Poi muore il padre di Bettina. Poi muore la madre di Gilliat. Poi vanno a trovare la mamma di Sonia, povera pure lei.
Insomma, non c’è una vicenda centrale, non c’è una trama composta da cause ed effetti forti.
Tutto gira attorno alla presunta bontà dei protagonisti, e alla loro semplicità di carattere, che a volte sconfina nella banalità.
Ma quello che mi ha veramente innervosita durante la lettura, e che è il risultato di un pietismo molto forte nei confronti dei personaggi, è l’uso smodato dei vezzeggiativi: ziuccio, pennuccia, tavoluccia, boccuccia, pennuccia, casuccia, stanzuccia, quadrucci, alberguccio, abituccio… e vai di questo passo.
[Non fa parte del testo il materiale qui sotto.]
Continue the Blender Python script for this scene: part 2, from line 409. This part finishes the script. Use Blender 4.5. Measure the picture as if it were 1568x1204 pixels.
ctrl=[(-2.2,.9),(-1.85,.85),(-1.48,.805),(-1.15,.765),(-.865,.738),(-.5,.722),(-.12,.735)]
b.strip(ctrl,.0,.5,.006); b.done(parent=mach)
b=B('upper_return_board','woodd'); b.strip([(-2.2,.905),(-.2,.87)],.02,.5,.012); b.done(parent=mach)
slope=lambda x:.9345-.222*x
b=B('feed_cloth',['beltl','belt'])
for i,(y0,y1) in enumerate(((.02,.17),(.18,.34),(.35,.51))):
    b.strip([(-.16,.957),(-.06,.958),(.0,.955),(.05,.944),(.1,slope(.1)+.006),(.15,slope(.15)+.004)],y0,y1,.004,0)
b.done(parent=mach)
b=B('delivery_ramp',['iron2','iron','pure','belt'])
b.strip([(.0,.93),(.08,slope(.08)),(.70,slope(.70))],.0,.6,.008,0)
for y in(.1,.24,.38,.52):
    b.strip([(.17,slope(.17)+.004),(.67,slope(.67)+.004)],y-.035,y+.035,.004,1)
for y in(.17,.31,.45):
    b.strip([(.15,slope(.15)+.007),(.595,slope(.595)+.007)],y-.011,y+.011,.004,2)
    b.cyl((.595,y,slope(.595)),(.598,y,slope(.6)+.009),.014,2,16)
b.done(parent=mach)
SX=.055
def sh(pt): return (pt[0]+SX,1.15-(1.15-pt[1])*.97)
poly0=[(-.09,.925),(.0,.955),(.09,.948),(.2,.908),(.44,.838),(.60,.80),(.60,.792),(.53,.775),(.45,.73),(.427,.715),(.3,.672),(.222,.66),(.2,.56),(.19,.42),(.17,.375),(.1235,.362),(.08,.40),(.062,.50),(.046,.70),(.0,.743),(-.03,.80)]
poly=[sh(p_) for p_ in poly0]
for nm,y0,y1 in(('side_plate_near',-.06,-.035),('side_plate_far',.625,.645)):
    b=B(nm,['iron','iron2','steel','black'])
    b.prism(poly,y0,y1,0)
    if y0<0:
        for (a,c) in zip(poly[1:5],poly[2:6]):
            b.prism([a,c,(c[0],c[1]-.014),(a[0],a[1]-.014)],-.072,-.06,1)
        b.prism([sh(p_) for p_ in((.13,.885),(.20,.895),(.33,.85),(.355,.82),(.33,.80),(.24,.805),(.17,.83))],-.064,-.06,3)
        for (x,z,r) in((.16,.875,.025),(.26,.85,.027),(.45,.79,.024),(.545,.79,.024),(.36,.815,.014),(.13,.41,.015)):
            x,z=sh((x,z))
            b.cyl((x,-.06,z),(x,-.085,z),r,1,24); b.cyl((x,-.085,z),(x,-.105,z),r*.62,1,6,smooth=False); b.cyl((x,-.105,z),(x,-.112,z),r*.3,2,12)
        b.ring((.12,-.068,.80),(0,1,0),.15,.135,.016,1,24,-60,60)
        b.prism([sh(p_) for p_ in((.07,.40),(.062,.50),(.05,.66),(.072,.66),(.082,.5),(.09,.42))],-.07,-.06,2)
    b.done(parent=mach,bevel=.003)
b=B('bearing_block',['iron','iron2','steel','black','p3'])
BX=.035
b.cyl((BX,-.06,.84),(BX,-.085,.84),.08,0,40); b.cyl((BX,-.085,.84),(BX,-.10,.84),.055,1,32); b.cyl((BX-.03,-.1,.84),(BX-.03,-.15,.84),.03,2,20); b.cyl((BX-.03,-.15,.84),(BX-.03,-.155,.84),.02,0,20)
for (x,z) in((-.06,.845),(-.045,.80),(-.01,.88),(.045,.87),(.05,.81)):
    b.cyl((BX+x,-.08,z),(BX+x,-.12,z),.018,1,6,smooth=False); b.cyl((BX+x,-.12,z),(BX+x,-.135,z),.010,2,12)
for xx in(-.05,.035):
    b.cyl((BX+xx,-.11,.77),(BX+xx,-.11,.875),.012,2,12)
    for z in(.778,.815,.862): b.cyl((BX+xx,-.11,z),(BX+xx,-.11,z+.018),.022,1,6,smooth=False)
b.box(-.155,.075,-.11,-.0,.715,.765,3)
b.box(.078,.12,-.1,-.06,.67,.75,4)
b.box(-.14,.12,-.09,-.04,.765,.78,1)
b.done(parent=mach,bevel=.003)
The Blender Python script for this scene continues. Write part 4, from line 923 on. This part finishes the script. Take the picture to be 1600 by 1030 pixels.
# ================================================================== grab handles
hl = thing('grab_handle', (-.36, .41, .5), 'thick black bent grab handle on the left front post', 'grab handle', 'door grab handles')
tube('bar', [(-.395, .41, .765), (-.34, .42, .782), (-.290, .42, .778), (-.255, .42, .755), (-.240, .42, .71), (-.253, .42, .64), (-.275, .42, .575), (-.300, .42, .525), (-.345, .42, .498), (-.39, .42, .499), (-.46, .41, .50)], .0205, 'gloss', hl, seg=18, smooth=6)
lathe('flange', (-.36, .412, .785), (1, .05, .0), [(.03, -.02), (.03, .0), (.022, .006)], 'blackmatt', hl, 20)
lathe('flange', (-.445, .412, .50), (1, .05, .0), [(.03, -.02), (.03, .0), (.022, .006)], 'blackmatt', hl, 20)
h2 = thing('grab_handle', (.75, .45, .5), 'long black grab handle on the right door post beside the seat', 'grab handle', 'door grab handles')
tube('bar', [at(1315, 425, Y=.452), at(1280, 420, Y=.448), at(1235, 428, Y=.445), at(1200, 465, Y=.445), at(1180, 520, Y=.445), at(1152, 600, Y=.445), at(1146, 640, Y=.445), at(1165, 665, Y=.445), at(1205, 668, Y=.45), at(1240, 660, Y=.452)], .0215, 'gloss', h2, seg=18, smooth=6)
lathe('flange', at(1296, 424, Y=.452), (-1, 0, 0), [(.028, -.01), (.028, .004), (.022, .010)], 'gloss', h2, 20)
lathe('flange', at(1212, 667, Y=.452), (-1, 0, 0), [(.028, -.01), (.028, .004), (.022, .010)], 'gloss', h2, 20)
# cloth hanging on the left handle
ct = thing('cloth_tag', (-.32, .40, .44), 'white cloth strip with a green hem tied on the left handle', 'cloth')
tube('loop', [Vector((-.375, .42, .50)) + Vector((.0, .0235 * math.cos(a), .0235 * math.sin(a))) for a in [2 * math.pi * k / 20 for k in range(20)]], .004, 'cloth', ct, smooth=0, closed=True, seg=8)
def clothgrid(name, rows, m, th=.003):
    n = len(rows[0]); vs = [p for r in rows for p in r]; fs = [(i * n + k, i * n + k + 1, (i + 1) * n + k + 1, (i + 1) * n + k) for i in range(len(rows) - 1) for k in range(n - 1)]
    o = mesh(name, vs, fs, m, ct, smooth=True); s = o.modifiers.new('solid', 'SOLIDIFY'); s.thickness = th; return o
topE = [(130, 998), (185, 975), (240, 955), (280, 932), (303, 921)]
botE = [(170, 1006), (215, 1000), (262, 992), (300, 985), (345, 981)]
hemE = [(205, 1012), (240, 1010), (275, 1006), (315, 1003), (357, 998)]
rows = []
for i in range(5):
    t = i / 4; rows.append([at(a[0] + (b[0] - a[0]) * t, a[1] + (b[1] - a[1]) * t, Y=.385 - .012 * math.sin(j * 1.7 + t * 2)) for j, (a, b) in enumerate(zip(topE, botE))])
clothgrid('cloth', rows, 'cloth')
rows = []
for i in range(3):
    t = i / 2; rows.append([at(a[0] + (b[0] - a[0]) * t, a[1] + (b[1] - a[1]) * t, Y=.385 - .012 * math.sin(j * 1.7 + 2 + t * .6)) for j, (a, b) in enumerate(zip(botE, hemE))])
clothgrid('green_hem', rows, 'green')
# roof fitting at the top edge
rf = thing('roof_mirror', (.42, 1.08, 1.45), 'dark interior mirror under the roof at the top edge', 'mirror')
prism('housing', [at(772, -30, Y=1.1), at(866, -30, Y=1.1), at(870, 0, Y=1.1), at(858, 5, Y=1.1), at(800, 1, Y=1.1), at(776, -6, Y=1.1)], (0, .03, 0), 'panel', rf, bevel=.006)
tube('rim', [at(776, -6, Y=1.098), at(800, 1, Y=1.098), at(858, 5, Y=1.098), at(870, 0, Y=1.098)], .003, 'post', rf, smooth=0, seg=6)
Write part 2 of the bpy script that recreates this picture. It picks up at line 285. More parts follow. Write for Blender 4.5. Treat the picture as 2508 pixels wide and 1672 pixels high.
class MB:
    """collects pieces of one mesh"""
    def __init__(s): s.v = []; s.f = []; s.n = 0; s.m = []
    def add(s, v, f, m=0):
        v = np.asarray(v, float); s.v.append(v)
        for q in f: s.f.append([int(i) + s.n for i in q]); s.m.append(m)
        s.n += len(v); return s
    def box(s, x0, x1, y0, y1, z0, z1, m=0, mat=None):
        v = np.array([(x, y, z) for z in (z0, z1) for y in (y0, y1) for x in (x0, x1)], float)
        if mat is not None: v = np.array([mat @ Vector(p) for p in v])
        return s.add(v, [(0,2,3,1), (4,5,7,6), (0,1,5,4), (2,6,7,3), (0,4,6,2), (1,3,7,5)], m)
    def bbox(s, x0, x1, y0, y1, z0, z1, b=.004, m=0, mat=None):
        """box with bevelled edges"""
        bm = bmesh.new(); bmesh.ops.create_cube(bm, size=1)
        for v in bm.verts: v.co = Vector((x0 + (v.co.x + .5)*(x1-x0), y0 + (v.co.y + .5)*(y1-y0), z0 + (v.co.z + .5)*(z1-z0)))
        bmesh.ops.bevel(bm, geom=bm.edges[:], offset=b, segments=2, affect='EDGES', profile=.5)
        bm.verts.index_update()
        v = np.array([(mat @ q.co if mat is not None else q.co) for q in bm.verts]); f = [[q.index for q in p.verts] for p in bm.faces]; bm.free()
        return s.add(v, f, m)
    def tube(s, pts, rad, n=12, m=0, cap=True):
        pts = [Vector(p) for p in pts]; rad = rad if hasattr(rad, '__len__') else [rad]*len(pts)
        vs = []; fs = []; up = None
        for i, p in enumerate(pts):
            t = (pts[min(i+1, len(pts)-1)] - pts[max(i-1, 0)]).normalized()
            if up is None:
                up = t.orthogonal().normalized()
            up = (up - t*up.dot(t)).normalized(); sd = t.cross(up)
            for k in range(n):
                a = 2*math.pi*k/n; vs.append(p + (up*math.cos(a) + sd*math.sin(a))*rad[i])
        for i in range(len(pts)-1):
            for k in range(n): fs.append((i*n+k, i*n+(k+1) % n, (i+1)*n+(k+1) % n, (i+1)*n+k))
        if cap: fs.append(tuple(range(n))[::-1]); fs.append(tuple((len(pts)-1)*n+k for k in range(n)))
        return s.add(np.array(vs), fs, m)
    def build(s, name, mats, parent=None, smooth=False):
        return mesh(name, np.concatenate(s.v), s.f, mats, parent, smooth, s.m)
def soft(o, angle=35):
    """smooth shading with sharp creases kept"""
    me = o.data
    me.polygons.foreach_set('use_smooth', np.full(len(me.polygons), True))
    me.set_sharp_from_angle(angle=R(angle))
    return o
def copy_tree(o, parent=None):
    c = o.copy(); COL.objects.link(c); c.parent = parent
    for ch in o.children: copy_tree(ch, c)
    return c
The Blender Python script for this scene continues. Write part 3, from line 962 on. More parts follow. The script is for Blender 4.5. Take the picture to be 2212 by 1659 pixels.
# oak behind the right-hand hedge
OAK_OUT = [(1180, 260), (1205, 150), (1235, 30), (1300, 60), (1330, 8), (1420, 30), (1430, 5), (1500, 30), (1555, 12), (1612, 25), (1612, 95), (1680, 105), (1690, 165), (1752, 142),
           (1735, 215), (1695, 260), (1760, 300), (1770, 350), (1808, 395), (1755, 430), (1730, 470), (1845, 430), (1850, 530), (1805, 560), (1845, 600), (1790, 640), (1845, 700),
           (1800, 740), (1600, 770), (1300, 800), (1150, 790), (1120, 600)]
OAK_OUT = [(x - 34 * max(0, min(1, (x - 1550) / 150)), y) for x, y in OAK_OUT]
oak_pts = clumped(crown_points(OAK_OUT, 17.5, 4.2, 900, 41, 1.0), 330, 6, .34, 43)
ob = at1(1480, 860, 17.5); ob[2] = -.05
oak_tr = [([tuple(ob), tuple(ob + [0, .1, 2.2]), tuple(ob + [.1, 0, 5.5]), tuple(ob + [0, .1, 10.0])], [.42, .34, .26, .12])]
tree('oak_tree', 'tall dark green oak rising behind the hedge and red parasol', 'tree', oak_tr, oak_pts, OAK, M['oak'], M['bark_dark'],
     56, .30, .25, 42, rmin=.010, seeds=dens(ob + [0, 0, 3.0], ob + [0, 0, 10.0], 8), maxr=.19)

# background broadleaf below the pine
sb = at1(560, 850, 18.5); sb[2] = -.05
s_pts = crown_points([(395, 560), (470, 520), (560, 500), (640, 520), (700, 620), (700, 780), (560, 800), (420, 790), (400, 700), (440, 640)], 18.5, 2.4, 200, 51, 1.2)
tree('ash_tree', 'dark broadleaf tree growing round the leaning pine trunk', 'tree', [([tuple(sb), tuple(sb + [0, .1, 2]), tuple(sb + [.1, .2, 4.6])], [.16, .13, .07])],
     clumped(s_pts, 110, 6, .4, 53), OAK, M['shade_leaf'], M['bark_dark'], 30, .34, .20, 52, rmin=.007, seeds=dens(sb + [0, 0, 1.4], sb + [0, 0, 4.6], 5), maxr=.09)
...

Ogni pagina gronda di vezzeggiativi, pietà e di una lacrimazione di fondo che al giorno d’oggi sono proprio fuori posto.
L’edizione che ho io contiene una presentazione di Alfonso Gatto, scritta in una maniera che è un modo per dire: se non sei abituato a leggere, metti giù questo libro, perché a noi non importa diffondere il piacere della lettura, ci basta solo mostrare quanto siamo bravi a usare le parole.
Alfonso Gatto dice:
L’opera della Ortese è un’opera buona. Un lettore che si creda provveduto di malizia e di disincanto, per quest’opera, deve fare i conti con la sua miseria morale, con la sua sterilità orgogliosa, con i suoi sensi spenti.
Accetto il rimbrotto e confermo che questo libro non fa per me.
Vi anticipo però che sto leggendo un altro libro della Ortese, più recente, e la scrittura è tutt’altra cosa… Ci vediamo presto.